To improve wear resistance, SiC and SiC/Si₃N₄ coatings were synthesised on C/C composites via pack cementation and, for the SiC/Si₃N₄ coatings, heat treatment with nitrogen gas. XRD, XPS, EDS and SEM analyses reveal differences between the SiC and SiC/Si₃N₄ coatings in terms of microstructure, surface morphology and tribological behaviour. The SiC coatings synthesised through pack cementation at 1100 °C are loose and contain large pores, whereas the SiC/Si₃N₄ coatings similarly synthesised but with a subsequent nitrogen-gas heat treatment are more compact. The SiC coating has a relatively large friction coefficient, which is caused mainly by adhesive and abrasive wear.
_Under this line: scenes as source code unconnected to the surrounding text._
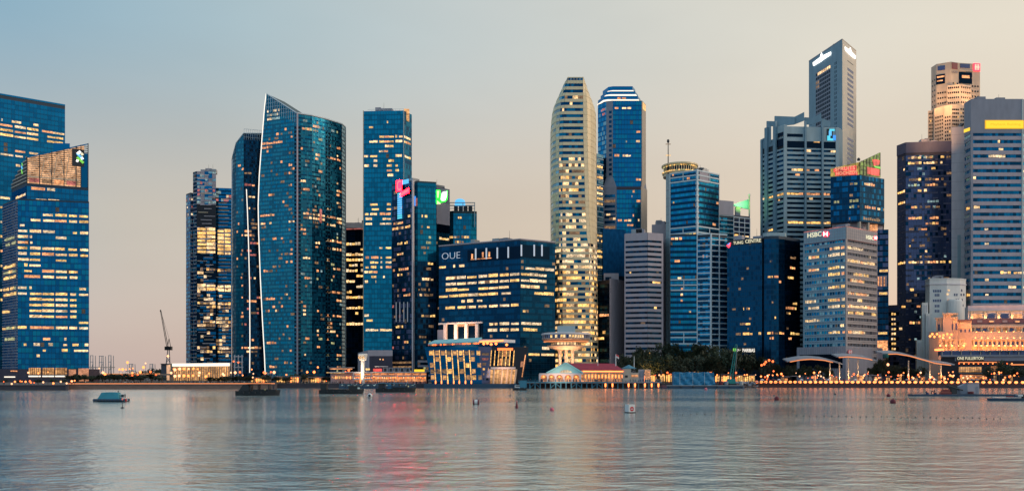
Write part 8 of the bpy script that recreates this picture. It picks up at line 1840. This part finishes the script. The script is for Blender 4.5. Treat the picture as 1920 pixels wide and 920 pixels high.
# float line
Y0 = float_at(782)
me_fl = None
for k in range(48):
    x = 1255 + k * 13.2 + R.uniform(-2, 2); Y = float_at(776 + 9 * k / 48 + .8 * math.sin(k)); 
    t = thing('line_float', 'tiny dark float on the long float line strung across the water at right', 'float', (WX(x, Y), Y, 0), 'floats of the long float line')
    if me_fl is None:
        mb = MB(); mb.lathe((0, 0, .05), [(.05, -.15), (.16, 0), (.05, .16)], 'metal_dark', 6); o = mb.build('f'); me_fl = o.data; bpy.data.objects.remove(o)
    o = bpy.data.objects.new('ball', me_fl); COL.objects.link(o); o.parent = t

# ------------------------------------------------------------------ say which one of a row
ORD = ['leftmost', 'second from left', 'third from left', 'fourth from left', 'fifth from left', 'sixth from left', 'seventh from left', 'eighth from left', 'ninth from left', 'tenth from left']
bygroup = {}
for o in SC.objects:
    if o.parent is None and o.get('group'): bygroup.setdefault(o['group'], []).append(o)
for gname, lst in bygroup.items():
    if not 3 < len(lst) <= 30: continue
    lst.sort(key=lambda o: o.location.x / o.location.y)
    n = len(lst)
    for i, o in enumerate(lst):
        w = ORD[i] if i < (n + 1) // 2 and i < 10 else (ORD[n - 1 - i].replace('left', 'right') if n - 1 - i < 10 else None)
        if w: o['label'] = ' '.join(o['label'].split()[:11]) + ', ' + w

# ------------------------------------------------------------------ plant rooms and masts on the flat roofs
for T in ALLT:
    if not T.label or T.z1 < 70 or any(k in T.label for k in ('slanted', 'octagonal', 'rotunda', 'beige', 'gridded', 'steel roof', 'neon crown', 'stepped roof', 'netting')): continue
    f = max(T.f, key=lambda q: q.L)
    for k in range(R.choice((2, 3, 4))):
        a = f.L * R.uniform(.12, .8); w = R.uniform(3, 8); h = R.uniform(2.5, 4.6)
        f.pc('roof_plant', a, min(a + w, f.L - 1), T.z1 - .3, T.z1 + h, -12, -5, R.choice(('wall_slate', 'metal_grey', 'wall_grey')))
    for k in range(R.choice((1, 2))):
        a = f.L * R.uniform(.15, .85); mb = MB(); p = f.w(a, T.z1, -6); mb.tube(p, p + Vector((0, 0, R.uniform(5, 9))), .16, .07, 'metal_dark', 5); mb.build('antenna', T.root)
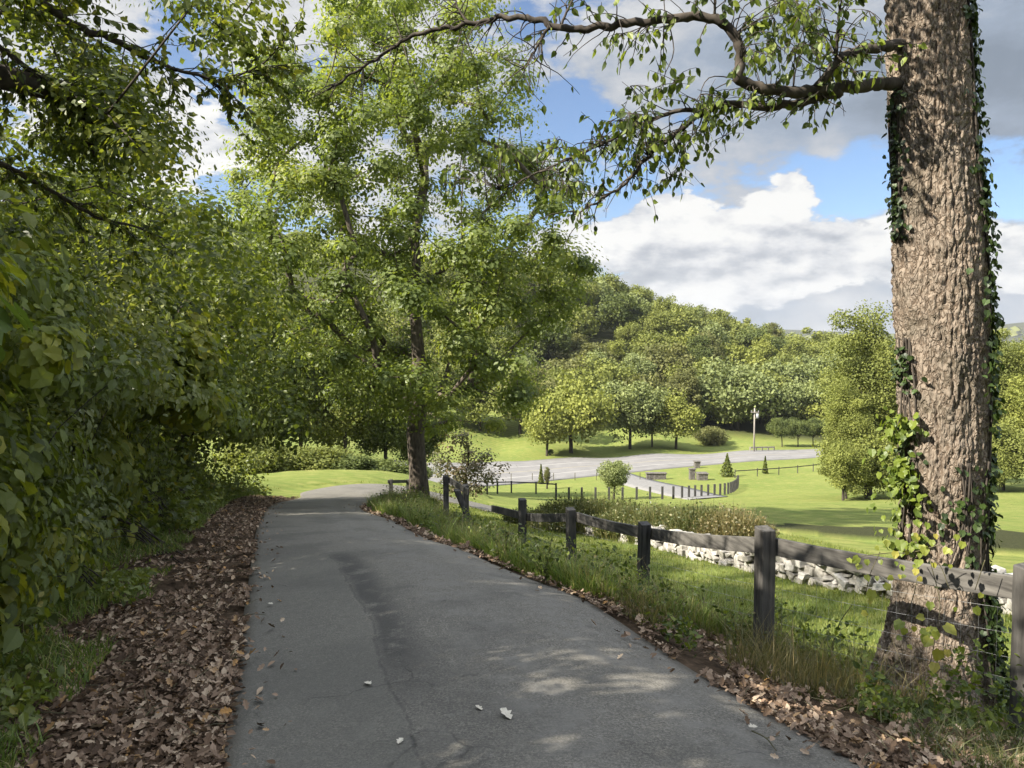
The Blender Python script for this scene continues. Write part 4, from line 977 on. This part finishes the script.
# tawny shrubs beyond the wall
def tuft(name, base, rx, h, n, lm, label, seed, cat='shrub', wdt=.008, group=None):
    r = np.random.RandomState(seed); a = r.rand(n) * 6.283; q = np.sqrt(r.rand(n)); x = base[0] + np.cos(a) * q * rx; y = base[1] + np.sin(a) * q * rx * .8
    p = np.c_[x, y, zf(x, y)]; hh = h * (1 - .55 * q**2) * (.65 + .5 * r.rand(n))
    out_ = np.c_[np.cos(a), np.sin(a), np.zeros(n)] * (q * .35 * hh)[:, None] + r.normal(size=(n, 3)) * .08 * hh[:, None]
    s = r.normal(size=(n, 3)); s[:, 2] = 0; s /= np.linalg.norm(s, axis=1)[:, None]; up = np.array([0, 0, 1.])
    V = np.stack([p - s * wdt, p + s * wdt, p + out_ * .4 + up * (hh * .6)[:, None] + s * wdt, p + out_ * .4 + up * (hh * .6)[:, None] - s * wdt, p + out_ + up * hh[:, None]], 1)
    i = (np.arange(n) * 5)[:, None]; L = np.concatenate([i + [0, 1, 2, 3], i + [3, 2, 4]], 1)
    e = empty(name, base, label, cat, group)
    obj('stems', mesh_np('stems', V.reshape(-1, 3), L.ravel(), np.tile([4, 3], n), np.repeat(r.rand(n), 5)), lm, e)
    m2 = n; k = r.randint(0, n, m2); tt = r.uniform(.25, 1, m2); pts = p[k] + out_[k] * tt[:, None] + up * (hh[k] * tt)[:, None] + r.normal(size=(m2, 3)) * .04
    obj('leaves', leaves_mesh('leaves', pts, .07, 'quad', tilt=.8, seed=seed), lm, e)
shr = [(575, 25.8, 1.2, 1.35, M_DRYG, 'grey green shrub leftmost beyond the stone wall'), (605, 24.2, 1.3, 1.4, M_DRYG, 'dark tawny shrub second from the left beyond the wall'), (640, 21.8, 1.2, 1.2, M_DRYG, 'low shrub beyond the wall, third from the left'),
       (672, 20.4, 1.1, 1.2, M_DRYG, 'green brown shrub in the middle of the row beyond the wall'), (705, 19.3, 1.0, 1.25, M_DRYG, 'mixed green and straw shrub right of the middle of the row'), (735, 18.6, .9, 1.15, M_DRY, 'tawny feathery shrub at the right end of the row beyond the wall'), (752, 18.2, .4, .6, M_DRYG, 'small feathery clump ending the shrub row on the right')]
for i, (px, Y, rx, h, lm, lab) in enumerate(shr):
    x = (px - 512) / F * Y; tuft('shrub', np.array([x, Y, z1(x, Y)]), rx * 1.05, h * .86, 5200, lm, lab, 200 + i, group='shrubs in a row beyond the stone wall')
for i, (px, Y, h, lab) in enumerate([(530, 27, .6, 'pale weedy clump by the lower drive, behind the fence posts'), (555, 24, .8, 'small weedy clump left of the shrub row')]):
    x = (px - 512) / F * Y; tuft('weed_clump', np.array([x, Y, z1(x, Y)]), .9, h, 1800, M_DRYG, lab, 220 + i, cat='weeds')

# weeds in the verge and at the fence
def weed(px, py, h, lm, label, seed, n=7, lsz=.05, y0=3, y1=30, name='weed', spread=.5, per=14):
    b = hit(px, py, y0, y1); r = random.Random(seed); g = Geo(); pts = []
    e = empty(name, b, label, 'weed')
    for i in range(n):
        a = r.uniform(0, 6.28); d = spread * h * r.uniform(.1, 1); tip = b + np.array([math.cos(a) * d, math.sin(a) * d, h * r.uniform(.6, 1.05)])
        ln = spline([b + [r.gauss(0, .03), r.gauss(0, .03), -.02], b * .5 + tip * .5 + [0, 0, .15 * h], tip], 10); g.tube(ln, np.linspace(.004, .0015, 10), 4)
        for k in range(per): q = r.uniform(.2, 1) * 9; j = min(int(q), 8); pts.append(ln[j] + (ln[j + 1] - ln[j]) * (q - j) + np.array([r.gauss(0, .025), r.gauss(0, .025), r.gauss(0, .02)]))
    obj('stem', g.mesh('stem', True), M_STEM, e)
    obj('leaves', leaves_mesh('leaves', np.array(pts), lsz, 'oval', tilt=.6, seed=seed), lm, e)
for i, (px, py, h, lm, lab) in enumerate([(665, 612, .55, M_HACK, 'fresh green weed right beside the second black post'), (610, 600, .5, M_DRYG, 'wispy weed between the two middle black posts'), (700, 630, .5, M_HACK, 'leafy weed under the rail midway to the grey post'),
        (740, 650, .42, M_HACK, 'weed touching the foot of the grey post'), (545, 585, .55, M_HACK, 'tall weed in the verge grass left of the slim black post'), (505, 565, .6, M_DRYG, 'grey weed hiding the foot of the fence near the leaning post'),
        (455, 540, .55, M_DRYG, 'bluish weed in the verge short of the leaning post'), (405, 512, .8, M_PURP, 'reddish brown weed where the verge begins at the bend'), (440, 515, .8, M_DRYG, 'rank weed at the foot of the oak'), (780, 640, .6, M_HACK, 'green sprays climbing the shaded side of the grey post')]):
    weed(px, py, h, lm, lab, 300 + i, 9)
# grapevine with yellow leaves on the fence in front of the big tree
def grapevine():
    r = random.Random(6); e = empty('grape_vine', hit(900, 700, 3, 12), 'yellowing grape vine hanging over the rail in front of the big trunk', 'vine'); g = Geo(); pts = []; zs_ = []
    Yf = 5.15
    L = [[(862, 556), (900, 553), (935, 560), (950, 590)], [(920, 560), (915, 590), (905, 620)], [(930, 560), (940, 610), (935, 640), (930, 665)], [(985, 560), (975, 590)], [(880, 552), (870, 575), (866, 592)], [(895, 535), (905, 550), (940, 545)]]
    for ln in L:
        Y = [Yf + .35 * (932 - a[0]) / 100 - r.uniform(.05, .16) for a in ln]; p = spline(np.array([P(a[0], a[1], y) for a, y in zip(ln, Y)]), 16); g.tube(p, [.003] * 16, 5)
    obj('stem', g.mesh('stem', True), M_STEM, e)
    for (px, py, sz) in [(902, 621, .13), (930, 602, .12), (930, 638, .14), (925, 628, .12), (935, 663, .13), (975, 607, .11), (945, 625, .12), (872, 590, .10), (866, 575, .09), (884, 584, .09), (900, 540, .1), (915, 533, .09), (932, 540, .09), (948, 548, .08), (880, 560, .08), (893, 577, .09), (862, 612, .06), (870, 600, .07), (905, 575, .08), (922, 545, .09), (890, 528, .09), (955, 535, .07), (940, 650, .11), (918, 560, .08)] + [(r.gauss(905, 26), r.gauss(548, 15), r.uniform(.05, .09)) for _ in range(34)] + [(r.gauss(930, 14), r.gauss(625, 24), r.uniform(.05, .10)) for _ in range(12)]:
        pts.append(P(px, py, Yf + .35 * (932 - px) / 100 - r.uniform(.1, .25))); zs_.append(sz * .55)
    N = len(pts); obj('leaves', leaves_mesh('leaves', np.array(pts), np.array(zs_), 'maple', normal=np.tile([-.3, -.8, .45], (N, 1)), tilt=.3, seed=6, direc=np.tile([0., 0, -1], (N, 1))), M_YELLOW, e)
grapevine()
# thorny dead stem between grey post and trunk
b = hit(832, 675, 4, 12); g = Geo(); e = empty('dead_stem', b, 'dark dead stem with crooked twigs standing between the grey post and the trunk', 'dead plant')
ln = [b, P(834, 640, b[1]), P(840, 622, b[1]), P(852, 605, b[1])]; g.tube(spline(ln, 12), np.linspace(.007, .003, 12), 5)
for s_, t_ in [((834, 645), (826, 628)), ((836, 632), (848, 626)), ((834, 655), (842, 648))]: g.tube([P(*s_, b[1]), P(*t_, b[1] + .05)], [.003, .0015], 4)
obj('stem', g.mesh('stem', True), M_BARKD, e)
obj('leaves', leaves_mesh('leaves', scatter(np.array([P(834, 660, b[1]), P(838, 640, b[1])]), 14, .09, 3), .04, 'oval', seed=3), M_IVY, e)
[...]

The SiC/Si₃N₄ coating yields a smaller, more stable friction coefficient and less weight loss than the SiC coating. At the onset of frictional wear of the SiC/Si₃N₄ coating, the friction coefficient is relatively large (although not as large as that of the SiC coating) and is due mainly to adhesive wear. Graphite in both the SiC/Si₃N₄ and the SiC coatings produces a thin lubricating film that subsequently decreases the friction coefficient after certain duration (10² to 10³ s, respectively) of frictional wear. Thus, compared with SiC coating, SiC/Si₃N₄ coating offers a lower friction coefficient and better wear performance.